Return the entries below verbatim. Pictures stay out.

(Extracted data entries)
:::

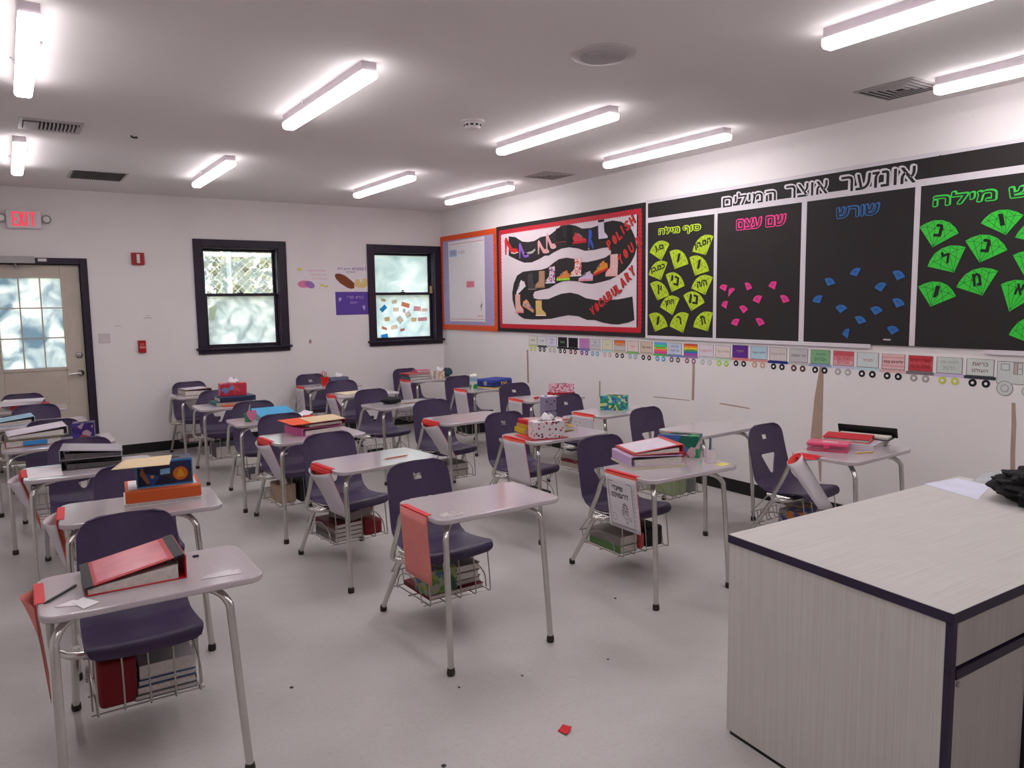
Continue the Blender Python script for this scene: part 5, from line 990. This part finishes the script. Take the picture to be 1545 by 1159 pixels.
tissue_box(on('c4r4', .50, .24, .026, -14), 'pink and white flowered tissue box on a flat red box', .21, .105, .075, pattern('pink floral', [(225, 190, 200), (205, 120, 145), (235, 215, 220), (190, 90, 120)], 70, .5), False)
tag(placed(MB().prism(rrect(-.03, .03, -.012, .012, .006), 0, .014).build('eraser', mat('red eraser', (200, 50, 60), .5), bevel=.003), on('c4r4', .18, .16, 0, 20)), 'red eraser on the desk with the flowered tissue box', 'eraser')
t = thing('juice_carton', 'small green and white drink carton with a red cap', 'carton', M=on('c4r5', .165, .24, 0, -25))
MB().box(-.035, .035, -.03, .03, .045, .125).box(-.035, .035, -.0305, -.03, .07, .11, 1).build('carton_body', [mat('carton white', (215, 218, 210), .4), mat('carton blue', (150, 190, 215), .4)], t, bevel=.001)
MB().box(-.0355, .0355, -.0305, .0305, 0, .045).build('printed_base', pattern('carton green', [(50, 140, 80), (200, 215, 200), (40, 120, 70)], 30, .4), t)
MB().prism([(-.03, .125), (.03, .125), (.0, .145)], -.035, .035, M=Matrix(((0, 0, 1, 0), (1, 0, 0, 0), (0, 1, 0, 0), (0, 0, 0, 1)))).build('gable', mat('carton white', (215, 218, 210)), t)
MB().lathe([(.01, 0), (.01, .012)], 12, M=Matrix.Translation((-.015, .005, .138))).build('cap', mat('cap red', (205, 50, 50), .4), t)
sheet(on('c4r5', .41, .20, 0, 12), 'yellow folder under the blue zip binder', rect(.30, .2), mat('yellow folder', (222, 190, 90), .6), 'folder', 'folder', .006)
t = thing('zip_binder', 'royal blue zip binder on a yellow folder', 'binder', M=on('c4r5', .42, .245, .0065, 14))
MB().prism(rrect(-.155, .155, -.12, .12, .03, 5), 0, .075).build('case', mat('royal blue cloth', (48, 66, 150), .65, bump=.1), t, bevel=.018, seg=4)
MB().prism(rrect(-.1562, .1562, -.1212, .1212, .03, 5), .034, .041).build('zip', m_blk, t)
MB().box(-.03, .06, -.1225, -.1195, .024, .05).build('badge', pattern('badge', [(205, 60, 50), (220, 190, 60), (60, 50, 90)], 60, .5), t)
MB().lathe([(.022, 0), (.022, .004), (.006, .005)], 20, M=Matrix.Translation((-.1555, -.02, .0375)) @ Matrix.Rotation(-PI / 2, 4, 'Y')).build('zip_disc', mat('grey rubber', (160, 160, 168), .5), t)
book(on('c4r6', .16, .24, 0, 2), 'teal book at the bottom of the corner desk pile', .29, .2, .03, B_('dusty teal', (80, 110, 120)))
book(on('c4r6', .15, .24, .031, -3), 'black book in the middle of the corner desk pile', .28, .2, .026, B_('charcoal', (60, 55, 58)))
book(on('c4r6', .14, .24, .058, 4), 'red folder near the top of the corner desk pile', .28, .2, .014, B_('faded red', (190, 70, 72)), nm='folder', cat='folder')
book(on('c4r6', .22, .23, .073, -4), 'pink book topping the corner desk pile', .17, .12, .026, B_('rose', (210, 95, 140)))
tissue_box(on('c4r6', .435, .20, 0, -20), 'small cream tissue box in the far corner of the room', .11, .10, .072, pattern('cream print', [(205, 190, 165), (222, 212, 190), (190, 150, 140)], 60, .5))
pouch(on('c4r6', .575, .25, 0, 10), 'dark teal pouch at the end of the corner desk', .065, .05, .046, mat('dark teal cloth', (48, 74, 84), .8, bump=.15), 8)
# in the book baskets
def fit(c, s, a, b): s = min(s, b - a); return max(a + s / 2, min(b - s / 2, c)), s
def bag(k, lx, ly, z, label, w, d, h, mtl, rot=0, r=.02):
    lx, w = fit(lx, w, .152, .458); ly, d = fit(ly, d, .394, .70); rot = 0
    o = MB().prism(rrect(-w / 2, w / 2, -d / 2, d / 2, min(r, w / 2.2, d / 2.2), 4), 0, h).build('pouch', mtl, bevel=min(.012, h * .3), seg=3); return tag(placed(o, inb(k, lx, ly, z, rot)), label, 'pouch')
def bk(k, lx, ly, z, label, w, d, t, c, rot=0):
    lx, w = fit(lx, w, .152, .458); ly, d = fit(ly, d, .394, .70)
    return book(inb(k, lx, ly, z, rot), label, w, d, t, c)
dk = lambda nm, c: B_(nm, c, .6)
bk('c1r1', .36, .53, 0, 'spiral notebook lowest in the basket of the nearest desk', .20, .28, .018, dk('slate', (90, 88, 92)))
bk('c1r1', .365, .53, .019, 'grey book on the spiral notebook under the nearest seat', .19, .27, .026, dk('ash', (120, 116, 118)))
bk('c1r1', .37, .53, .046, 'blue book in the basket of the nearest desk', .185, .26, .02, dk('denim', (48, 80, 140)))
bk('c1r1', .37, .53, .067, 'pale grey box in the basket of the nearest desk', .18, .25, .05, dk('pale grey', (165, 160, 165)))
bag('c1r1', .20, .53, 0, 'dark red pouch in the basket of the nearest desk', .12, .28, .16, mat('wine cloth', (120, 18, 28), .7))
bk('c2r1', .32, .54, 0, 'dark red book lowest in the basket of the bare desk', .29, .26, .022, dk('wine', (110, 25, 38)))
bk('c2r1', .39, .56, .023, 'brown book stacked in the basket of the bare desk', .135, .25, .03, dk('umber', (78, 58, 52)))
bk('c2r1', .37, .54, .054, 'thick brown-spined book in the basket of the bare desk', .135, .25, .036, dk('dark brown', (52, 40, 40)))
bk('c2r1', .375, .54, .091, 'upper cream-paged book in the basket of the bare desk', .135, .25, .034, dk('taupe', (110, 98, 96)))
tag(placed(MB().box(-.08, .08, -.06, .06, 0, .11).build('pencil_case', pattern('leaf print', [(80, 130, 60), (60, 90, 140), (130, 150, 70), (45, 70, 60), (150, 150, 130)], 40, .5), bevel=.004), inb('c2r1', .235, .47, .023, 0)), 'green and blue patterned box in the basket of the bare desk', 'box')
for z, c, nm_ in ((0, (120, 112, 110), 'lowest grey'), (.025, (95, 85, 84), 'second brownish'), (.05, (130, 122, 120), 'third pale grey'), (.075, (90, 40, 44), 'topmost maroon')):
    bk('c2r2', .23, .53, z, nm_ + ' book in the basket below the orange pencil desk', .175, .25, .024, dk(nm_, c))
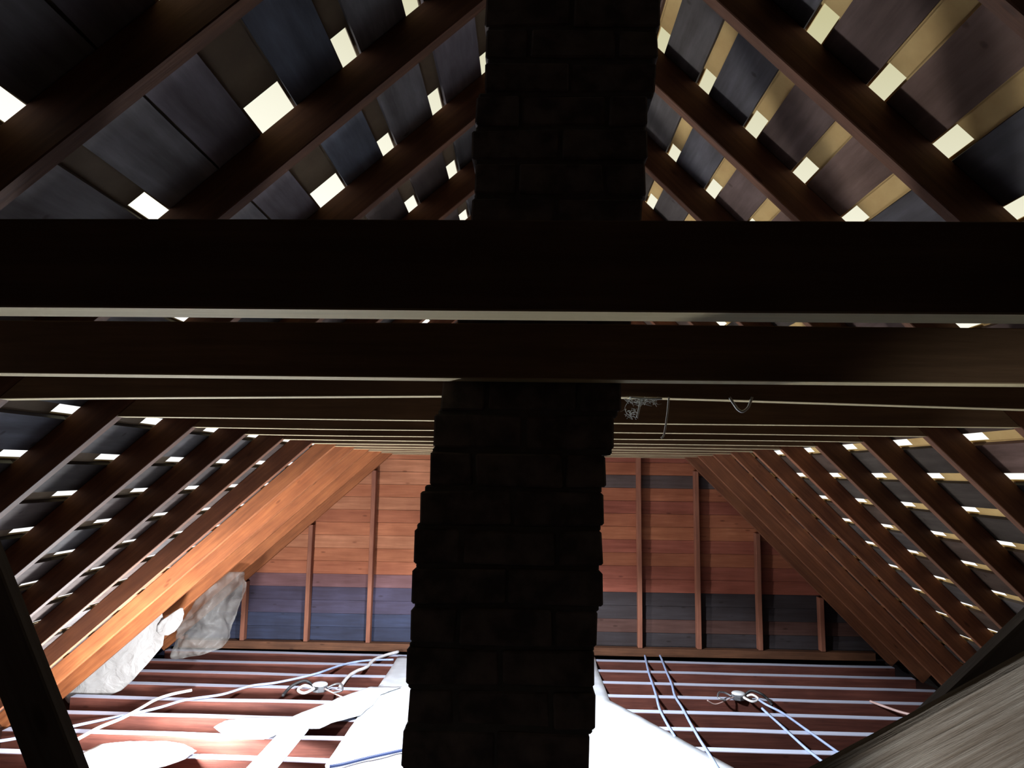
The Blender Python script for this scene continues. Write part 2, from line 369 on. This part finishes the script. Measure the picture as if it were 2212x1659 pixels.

:::

**Result of the exercise**
Continue the Blender Python script for this scene: part 5, from line 990. This part finishes the script. Take the picture to be 1545 by 1159 pixels.
tissue_box(on('c4r4', .50, .24, .026, -14), 'pink and white flowered tissue box on a flat red box', .21, .105, .075, pattern('pink floral', [(225, 190, 200), (205, 120, 145), (235, 215, 220), (190, 90, 120)], 70, .5), False)
tag(placed(MB().prism(rrect(-.03, .03, -.012, .012, .006), 0, .014).build('eraser', mat('red eraser', (200, 50, 60), .5), bevel=.003), on('c4r4', .18, .16, 0, 20)), 'red eraser on the desk with the flowered tissue box', 'eraser')
t = thing('juice_carton', 'small green and white drink carton with a red cap', 'carton', M=on('c4r5', .165, .24, 0, -25))
MB().box(-.035, .035, -.03, .03, .045, .125).box(-.035, .035, -.0305, -.03, .07, .11, 1).build('carton_body', [mat('carton white', (215, 218, 210), .4), mat('carton blue', (150, 190, 215), .4)], t, bevel=.001)
MB().box(-.0355, .0355, -.0305, .0305, 0, .045).build('printed_base', pattern('carton green', [(50, 140, 80), (200, 215, 200), (40, 120, 70)], 30, .4), t)
MB().prism([(-.03, .125), (.03, .125), (.0, .145)], -.035, .035, M=Matrix(((0, 0, 1, 0), (1, 0, 0, 0), (0, 1, 0, 0), (0, 0, 0, 1)))).build('gable', mat('carton white', (215, 218, 210)), t)
MB().lathe([(.01, 0), (.01, .012)], 12, M=Matrix.Translation((-.015, .005, .138))).build('cap', mat('cap red', (205, 50, 50), .4), t)
sheet(on('c4r5', .41, .20, 0, 12), 'yellow folder under the blue zip binder', rect(.30, .2), mat('yellow folder', (222, 190, 90), .6), 'folder', 'folder', .006)
t = thing('zip_binder', 'royal blue zip binder on a yellow folder', 'binder', M=on('c4r5', .42, .245, .0065, 14))
MB().prism(rrect(-.155, .155, -.12, .12, .03, 5), 0, .075).build('case', mat('royal blue cloth', (48, 66, 150), .65, bump=.1), t, bevel=.018, seg=4)
MB().prism(rrect(-.1562, .1562, -.1212, .1212, .03, 5), .034, .041).build('zip', m_blk, t)
MB().box(-.03, .06, -.1225, -.1195, .024, .05).build('badge', pattern('badge', [(205, 60, 50), (220, 190, 60), (60, 50, 90)], 60, .5), t)
MB().lathe([(.022, 0), (.022, .004), (.006, .005)], 20, M=Matrix.Translation((-.1555, -.02, .0375)) @ Matrix.Rotation(-PI / 2, 4, 'Y')).build('zip_disc', mat('grey rubber', (160, 160, 168), .5), t)
book(on('c4r6', .16, .24, 0, 2), 'teal book at the bottom of the corner desk pile', .29, .2, .03, B_('dusty teal', (80, 110, 120)))
book(on('c4r6', .15, .24, .031, -3), 'black book in the middle of the corner desk pile', .28, .2, .026, B_('charcoal', (60, 55, 58)))
book(on('c4r6', .14, .24, .058, 4), 'red folder near the top of the corner desk pile', .28, .2, .014, B_('faded red', (190, 70, 72)), nm='folder', cat='folder')
book(on('c4r6', .22, .23, .073, -4), 'pink book topping the corner desk pile', .17, .12, .026, B_('rose', (210, 95, 140)))
tissue_box(on('c4r6', .435, .20, 0, -20), 'small cream tissue box in the far corner of the room', .11, .10, .072, pattern('cream print', [(205, 190, 165), (222, 212, 190), (190, 150, 140)], 60, .5))
pouch(on('c4r6', .575, .25, 0, 10), 'dark teal pouch at the end of the corner desk', .065, .05, .046, mat('dark teal cloth', (48, 74, 84), .8, bump=.15), 8)
# in the book baskets
def fit(c, s, a, b): s = min(s, b - a); return max(a + s / 2, min(b - s / 2, c)), s
def bag(k, lx, ly, z, label, w, d, h, mtl, rot=0, r=.02):
    lx, w = fit(lx, w, .152, .458); ly, d = fit(ly, d, .394, .70); rot = 0
    o = MB().prism(rrect(-w / 2, w / 2, -d / 2, d / 2, min(r, w / 2.2, d / 2.2), 4), 0, h).build('pouch', mtl, bevel=min(.012, h * .3), seg=3); return tag(placed(o, inb(k, lx, ly, z, rot)), label, 'pouch')
def bk(k, lx, ly, z, label, w, d, t, c, rot=0):
    lx, w = fit(lx, w, .152, .458); ly, d = fit(ly, d, .394, .70)
    return book(inb(k, lx, ly, z, rot), label, w, d, t, c)
dk = lambda nm, c: B_(nm, c, .6)
bk('c1r1', .36, .53, 0, 'spiral notebook lowest in the basket of the nearest desk', .20, .28, .018, dk('slate', (90, 88, 92)))
bk('c1r1', .365, .53, .019, 'grey book on the spiral notebook under the nearest seat', .19, .27, .026, dk('ash', (120, 116, 118)))
bk('c1r1', .37, .53, .046, 'blue book in the basket of the nearest desk', .185, .26, .02, dk('denim', (48, 80, 140)))
bk('c1r1', .37, .53, .067, 'pale grey box in the basket of the nearest desk', .18, .25, .05, dk('pale grey', (165, 160, 165)))
bag('c1r1', .20, .53, 0, 'dark red pouch in the basket of the nearest desk', .12, .28, .16, mat('wine cloth', (120, 18, 28), .7))
bk('c2r1', .32, .54, 0, 'dark red book lowest in the basket of the bare desk', .29, .26, .022, dk('wine', (110, 25, 38)))
bk('c2r1', .39, .56, .023, 'brown book stacked in the basket of the bare desk', .135, .25, .03, dk('umber', (78, 58, 52)))
bk('c2r1', .37, .54, .054, 'thick brown-spined book in the basket of the bare desk', .135, .25, .036, dk('dark brown', (52, 40, 40)))
bk('c2r1', .375, .54, .091, 'upper cream-paged book in the basket of the bare desk', .135, .25, .034, dk('taupe', (110, 98, 96)))
tag(placed(MB().box(-.08, .08, -.06, .06, 0, .11).build('pencil_case', pattern('leaf print', [(80, 130, 60), (60, 90, 140), (130, 150, 70), (45, 70, 60), (150, 150, 130)], 40, .5), bevel=.004), inb('c2r1', .235, .47, .023, 0)), 'green and blue patterned box in the basket of the bare desk', 'box')
for z, c, nm_ in ((0, (120, 112, 110), 'lowest grey'), (.025, (95, 85, 84), 'second brownish'), (.05, (130, 122, 120), 'third pale grey'), (.075, (90, 40, 44), 'topmost maroon')):
    bk('c2r2', .23, .53, z, nm_ + ' book in the basket below the orange pencil desk', .175, .25, .024, dk(nm_, c))
The Blender Python script for this scene continues. Write part 2, from line 369 on. This part finishes the script. Measure the picture as if it were 2212x1659 pixels.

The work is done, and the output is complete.